Start

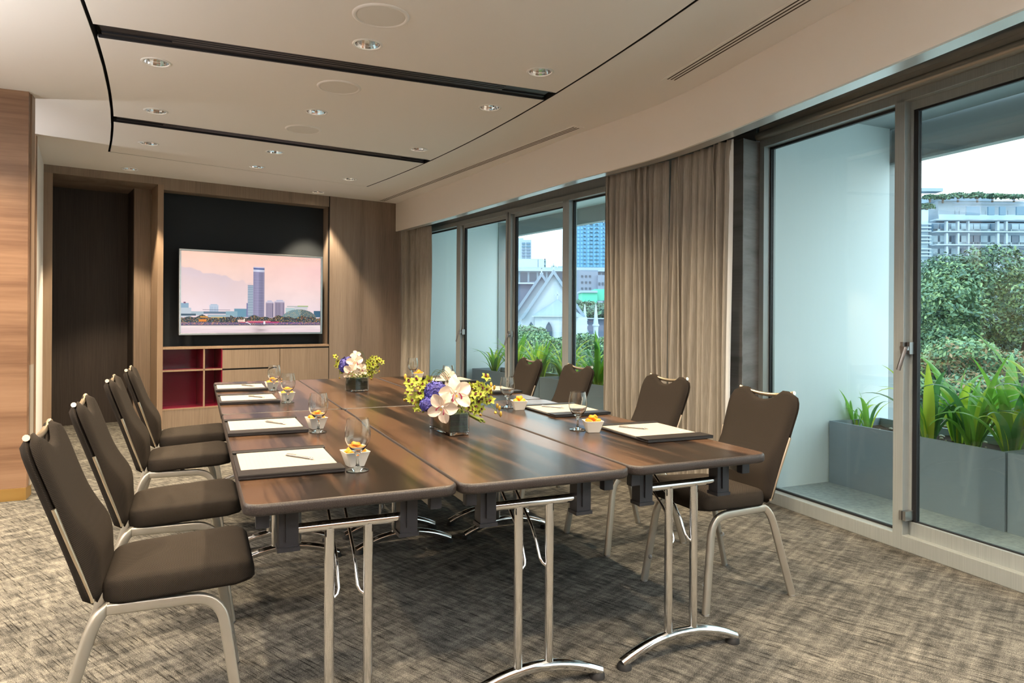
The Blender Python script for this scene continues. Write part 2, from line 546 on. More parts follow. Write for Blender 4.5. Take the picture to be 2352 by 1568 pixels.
MB().add([(xl(5.386), 5.3845, CZ + 0.0008), (xr(6.06), 6.0585, CZ + 0.0008), (xr(6.06), 6.0585, CZ + .1), (xl(5.386), 5.3845, CZ + .1)], [(0, 1, 2, 3)]).build('shadow_gap', 'black_matte', ce)
fields = [field(YN, YN, 2.194, 2.150, 0.018), field(2.389, 2.326, 4.055, 4.432, 0.018), field(4.232, 4.592, 5.377, 6.049, 0.018)]
for fp in fields:
    ys = [p[1] for p in fp]
    hs = []
    for x, y in LIGHTS + UNSEEN:
        if in_field(x, y) and min(ys) < y < max(ys):
            # inside this piece?
            c = False; n = len(fp)
            for i in range(n):
                a, b = fp[i], fp[i - 1]
                if (a[1] > y) != (b[1] > y) and x < (b[0] - a[0]) * (y - a[1]) / (b[1] - a[1]) + a[0]: c = not c
            if c: hs.append(circle(x, y, HR))
    plate('ceiling_panel', [fp] + hs, CZ, CZ + 0.02, 'ceiling_paint', ce)
MB().boxb((-1.4, YN - 0.2, CZ + 0.10), (2.4, 6.5, CZ + 0.12)).build('void_lining', 'black_matte', ce)
MB().prism([(-4.5, -4.8), (3.4, -4.8), (3.75, 1.9), (3.0, 7.6), (2.0, 8.6), (-4.5, 8.0)], CZ + 0.30, CZ + 0.36).build('slab', 'white_wall', ce, fixn=True)

# ---- far wall: walnut frame, door recess, television niche
wf = struct(MB().boxb((2.968, 0.0, 0), (4.35, 0.05, CZ)).build('wall_far', 'walnut_v', loc=(A0.x, A0.y, 0)))
wf.rotation_euler = (0, 0, TH)
def fwp(name, m, *boxes, parent=wf, bevel=0.0):
    b = MB()
    for lo, hi in boxes: b.boxb(lo, hi)
    return b.build(name, m, parent, bevel=bevel)
fwp('header', 'walnut_plain', ((0.0, 0, 2.655), (1.085, 0.06, CZ)))
fwp('niche_header', 'walnut_plain', ((1.085, 0.004, 2.603), (2.955, 0.06, CZ)))
fwp('left_jamb', 'walnut_edge', ((0.0, 0, 0), (0.078, 0.06, 2.655)))
fwp('niche_post', 'walnut_edge', ((1.028, 0, 0), (1.085, 0.40, 2.655)))
fwp('shadow_joint', 'black_matte', ((2.955, 0.006, 2.603), (2.968, 0.05, CZ)), ((2.962, 0.006, 0), (2.968, 0.05, 2.603)))
fwp('recess_ceiling', 'walnut_v', ((0.0, 0.06, 2.655), (1.085, 0.95, 2.69)))
fwp('recess_side', 'walnut_v', ((-0.03, 0.06, 0), (0.0, 0.95, 2.69)))
fwp('recess_return', 'walnut_plain', ((0.86, 0.41, 0), (1.028, 0.47, 2.655)))
fwp('recess_side', 'door_dark', ((0.86, 0.47, 0), (0.90, 0.95, 2.655)))
fwp('niche_lining', 'walnut_v', ((1.085, 0.06, 2.603), (2.968, 0.22, 2.64)), ((2.962, 0.05, 0.89), (2.99, 0.22, 2.603)))
fwp('niche_back', 'charcoal_panel', ((1.06, 0.21, 0.868), (2.99, 0.24, 2.66)))
fwp('backing', 'white_wall', ((-0.2, 1.0, 0), (4.2, 1.06, 3.0)), ((3.0, 0.24, 0), (4.2, 1.0, 3.0)))
d1 = struct(MB().boxb((0.0, 0.88, 0), (0.86, 0.92, 2.655)).build('door_1', 'door_dark', loc=(A0.x, A0.y, 0))); d1.rotation_euler = (0, 0, TH)

# ---- left walls: oak panelled pier with brass base, then a wall running back
wl = struct(MB().boxb((-4.2, 3.640, 0.082), (-1.150, 3.80, CZ)).build('wall_left', 'oak_h'))
MB().boxb((-4.2, 3.634, 0), (-1.152, 3.80, 0.082)).build('brass_base', 'brass', wl)
MB().boxb((-1.158, 3.70, 0.9), (-1.142, 3.80, CZ)).build('door_edge', 'walnut_edge', wl)
MB().boxb((-1.158, 3.70, 0.082), (-1.142, 3.80, 0.9)).build('door_edge', 'paper', wl)
w2 = struct(MB().boxb((-4.2, 4.93, 0), (-1.345, 5.02, CZ)).build('wall_left_return', 'oak_h'))
MB().boxb((-1.352, 4.925, 0), (-1.338, 4.932, CZ)).build('edge_strip', 'walnut_edge', w2)
w3 = struct(MB().wallbox((-1.345, 4.94), (-1.515, 6.28), 0.10, 0, CZ).build('wall_left_far', 'white_wall', fixn=True))
struct(MB().boxb((-4.3, -4.6, 0), (-4.2, 3.7, CZ + 0.3)).build('wall_left_side', 'white_wall'))
struct(MB().boxb((-4.3, -4.6, 0), (3.2, -4.5, CZ + 0.3)).build('wall_back', 'oak_h'))
MB().boxb((-4.3, 3.8, 0), (-4.2, 8.0, CZ + 0.3)).build('side_panel', 'white_wall', w2)

# ---- right: ceiling bulkhead over the window wall, bent at the facet
bulk_bot = [(2.262, 7.16), (2.468, 5.481), (2.603, 3.966), (2.690, 3.05), (2.765, 2.55), (2.805, 2.25), (2.822, 2.05), (2.822, 1.80), (2.800, 1.45), (2.703, 0.502), (2.652, 0.03), (2.593, -0.42), (2.36, -2.7), (2.18, -4.5)]
ZB = 2.367
def offset_path(path, o):
    out = []
    for i, p in enumerate(path):
        a = Vector(path[max(i - 1, 0)]); b = Vector(path[min(i + 1, len(path) - 1)])
        d = (b - a).normalized(); n = Vector((-d.y, d.x))
        out.append(tuple(Vector(p) + n * o))
    return out
def strip(mb, pa, pb, z0, z1):
    """solid band between two plan polylines"""
    n = len(pa)
    vs = [(p[0], p[1], z0) for p in pa] + [(p[0], p[1], z0) for p in pb] + [(p[0], p[1], z1) for p in pa] + [(p[0], p[1], z1) for p in pb]
    fs = []
    for i in range(n - 1):
        fs += [(i, n + i, n + i + 1, i + 1), (2 * n + i, 2 * n + i + 1, 3 * n + i + 1, 3 * n + i), (i, i + 1, 2 * n + i + 1, 2 * n + i), (n + i, 3 * n + i, 3 * n + i + 1, n + i + 1)]
    fs += [(0, 2 * n, 3 * n, n), (n - 1, 2 * n - 1, 4 * n - 1, 3 * n - 1)]
    return mb.add(vs, fs)
b1 = MB(); strip(b1, bulk_bot, offset_path(bulk_bot, 0.02), ZB, CZ)
wr = struct(b1.build('wall_right', 'bulkhead_paint', smooth=30, fixn=True))
b1 = MB(); strip(b1, offset_path(bulk_bot, 0.012), offset_path(bulk_bot, 0.125), ZB + 0.006, ZB + 0.03)
b1.build('bulkhead_soffit', 'soffit_strip', wr, fixn=True)
b1 = MB(); strip(b1, offset_path(bulk_bot, 0.105), offset_path(bulk_bot, 0.125), ZB + 0.03, CZ)
b1.build('pocket_lining', 'black_matte', wr, fixn=True)
# soffit between the curtain pocket and the glass
b1 = MB().prism([WB(5.5, 0.02), WB(-0.75, 0.02), WB(-0.75, -0.34), WB(5.5, -0.34)], 2.560, 2.60)
b1.build('window_soffit', 'soffit_gloss', wr, fixn=True)
b1 = MB().prism([WA(5.1, 0.02), WA(-0.2, 0.02), WA(-0.2, -0.14), WA(5.1, -0.12)], 2.50, 2.54)
b1.build('window_soffit', 'soffit_gloss', wr, fixn=True)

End

PROBLEM: Reproduce the material in its entirety and word for word, without the pictures.

EXPECTED OUTPUT:
The Blender Python script for this scene continues. Write part 2, from line 546 on. More parts follow. Write for Blender 4.5. Take the picture to be 2352 by 1568 pixels.
MB().add([(xl(5.386), 5.3845, CZ + 0.0008), (xr(6.06), 6.0585, CZ + 0.0008), (xr(6.06), 6.0585, CZ + .1), (xl(5.386), 5.3845, CZ + .1)], [(0, 1, 2, 3)]).build('shadow_gap', 'black_matte', ce)
fields = [field(YN, YN, 2.194, 2.150, 0.018), field(2.389, 2.326, 4.055, 4.432, 0.018), field(4.232, 4.592, 5.377, 6.049, 0.018)]
for fp in fields:
    ys = [p[1] for p in fp]
    hs = []
    for x, y in LIGHTS + UNSEEN:
        if in_field(x, y) and min(ys) < y < max(ys):
            # inside this piece?
            c = False; n = len(fp)
            for i in range(n):
                a, b = fp[i], fp[i - 1]
                if (a[1] > y) != (b[1] > y) and x < (b[0] - a[0]) * (y - a[1]) / (b[1] - a[1]) + a[0]: c = not c
            if c: hs.append(circle(x, y, HR))
    plate('ceiling_panel', [fp] + hs, CZ, CZ + 0.02, 'ceiling_paint', ce)
MB().boxb((-1.4, YN - 0.2, CZ + 0.10), (2.4, 6.5, CZ + 0.12)).build('void_lining', 'black_matte', ce)
MB().prism([(-4.5, -4.8), (3.4, -4.8), (3.75, 1.9), (3.0, 7.6), (2.0, 8.6), (-4.5, 8.0)], CZ + 0.30, CZ + 0.36).build('slab', 'white_wall', ce, fixn=True)

# ---- far wall: walnut frame, door recess, television niche
wf = struct(MB().boxb((2.968, 0.0, 0), (4.35, 0.05, CZ)).build('wall_far', 'walnut_v', loc=(A0.x, A0.y, 0)))
wf.rotation_euler = (0, 0, TH)
def fwp(name, m, *boxes, parent=wf, bevel=0.0):
    b = MB()
    for lo, hi in boxes: b.boxb(lo, hi)
    return b.build(name, m, parent, bevel=bevel)
fwp('header', 'walnut_plain', ((0.0, 0, 2.655), (1.085, 0.06, CZ)))
fwp('niche_header', 'walnut_plain', ((1.085, 0.004, 2.603), (2.955, 0.06, CZ)))
fwp('left_jamb', 'walnut_edge', ((0.0, 0, 0), (0.078, 0.06, 2.655)))
fwp('niche_post', 'walnut_edge', ((1.028, 0, 0), (1.085, 0.40, 2.655)))
fwp('shadow_joint', 'black_matte', ((2.955, 0.006, 2.603), (2.968, 0.05, CZ)), ((2.962, 0.006, 0), (2.968, 0.05, 2.603)))
fwp('recess_ceiling', 'walnut_v', ((0.0, 0.06, 2.655), (1.085, 0.95, 2.69)))
fwp('recess_side', 'walnut_v', ((-0.03, 0.06, 0), (0.0, 0.95, 2.69)))
fwp('recess_return', 'walnut_plain', ((0.86, 0.41, 0), (1.028, 0.47, 2.655)))
fwp('recess_side', 'door_dark', ((0.86, 0.47, 0), (0.90, 0.95, 2.655)))
fwp('niche_lining', 'walnut_v', ((1.085, 0.06, 2.603), (2.968, 0.22, 2.64)), ((2.962, 0.05, 0.89), (2.99, 0.22, 2.603)))
fwp('niche_back', 'charcoal_panel', ((1.06, 0.21, 0.868), (2.99, 0.24, 2.66)))
fwp('backing', 'white_wall', ((-0.2, 1.0, 0), (4.2, 1.06, 3.0)), ((3.0, 0.24, 0), (4.2, 1.0, 3.0)))
d1 = struct(MB().boxb((0.0, 0.88, 0), (0.86, 0.92, 2.655)).build('door_1', 'door_dark', loc=(A0.x, A0.y, 0))); d1.rotation_euler = (0, 0, TH)

# ---- left walls: oak panelled pier with brass base, then a wall running back
wl = struct(MB().boxb((-4.2, 3.640, 0.082), (-1.150, 3.80, CZ)).build('wall_left', 'oak_h'))
MB().boxb((-4.2, 3.634, 0), (-1.152, 3.80, 0.082)).build('brass_base', 'brass', wl)
MB().boxb((-1.158, 3.70, 0.9), (-1.142, 3.80, CZ)).build('door_edge', 'walnut_edge', wl)
MB().boxb((-1.158, 3.70, 0.082), (-1.142, 3.80, 0.9)).build('door_edge', 'paper', wl)
w2 = struct(MB().boxb((-4.2, 4.93, 0), (-1.345, 5.02, CZ)).build('wall_left_return', 'oak_h'))
MB().boxb((-1.352, 4.925, 0), (-1.338, 4.932, CZ)).build('edge_strip', 'walnut_edge', w2)
w3 = struct(MB().wallbox((-1.345, 4.94), (-1.515, 6.28), 0.10, 0, CZ).build('wall_left_far', 'white_wall', fixn=True))
struct(MB().boxb((-4.3, -4.6, 0), (-4.2, 3.7, CZ + 0.3)).build('wall_left_side', 'white_wall'))
struct(MB().boxb((-4.3, -4.6, 0), (3.2, -4.5, CZ + 0.3)).build('wall_back', 'oak_h'))
MB().boxb((-4.3, 3.8, 0), (-4.2, 8.0, CZ + 0.3)).build('side_panel', 'white_wall', w2)

# ---- right: ceiling bulkhead over the window wall, bent at the facet
bulk_bot = [(2.262, 7.16), (2.468, 5.481), (2.603, 3.966), (2.690, 3.05), (2.765, 2.55), (2.805, 2.25), (2.822, 2.05), (2.822, 1.80), (2.800, 1.45), (2.703, 0.502), (2.652, 0.03), (2.593, -0.42), (2.36, -2.7), (2.18, -4.5)]
ZB = 2.367
def offset_path(path, o):
    out = []
    for i, p in enumerate(path):
        a = Vector(path[max(i - 1, 0)]); b = Vector(path[min(i + 1, len(path) - 1)])
        d = (b - a).normalized(); n = Vector((-d.y, d.x))
        out.append(tuple(Vector(p) + n * o))
    return out
def strip(mb, pa, pb, z0, z1):
    """solid band between two plan polylines"""
    n = len(pa)
    vs = [(p[0], p[1], z0) for p in pa] + [(p[0], p[1], z0) for p in pb] + [(p[0], p[1], z1) for p in pa] + [(p[0], p[1], z1) for p in pb]
    fs = []
    for i in range(n - 1):
        fs += [(i, n + i, n + i + 1, i + 1), (2 * n + i, 2 * n + i + 1, 3 * n + i + 1, 3 * n + i), (i, i + 1, 2 * n + i + 1, 2 * n + i), (n + i, 3 * n + i, 3 * n + i + 1, n + i + 1)]
    fs += [(0, 2 * n, 3 * n, n), (n - 1, 2 * n - 1, 4 * n - 1, 3 * n - 1)]
    return mb.add(vs, fs)
b1 = MB(); strip(b1, bulk_bot, offset_path(bulk_bot, 0.02), ZB, CZ)
wr = struct(b1.build('wall_right', 'bulkhead_paint', smooth=30, fixn=True))
b1 = MB(); strip(b1, offset_path(bulk_bot, 0.012), offset_path(bulk_bot, 0.125), ZB + 0.006, ZB + 0.03)
b1.build('bulkhead_soffit', 'soffit_strip', wr, fixn=True)
b1 = MB(); strip(b1, offset_path(bulk_bot, 0.105), offset_path(bulk_bot, 0.125), ZB + 0.03, CZ)
b1.build('pocket_lining', 'black_matte', wr, fixn=True)
# soffit between the curtain pocket and the glass
b1 = MB().prism([WB(5.5, 0.02), WB(-0.75, 0.02), WB(-0.75, -0.34), WB(5.5, -0.34)], 2.560, 2.60)
b1.build('window_soffit', 'soffit_gloss', wr, fixn=True)
b1 = MB().prism([WA(5.1, 0.02), WA(-0.2, 0.02), WA(-0.2, -0.14), WA(5.1, -0.12)], 2.50, 2.54)
b1.build('window_soffit', 'soffit_gloss', wr, fixn=True)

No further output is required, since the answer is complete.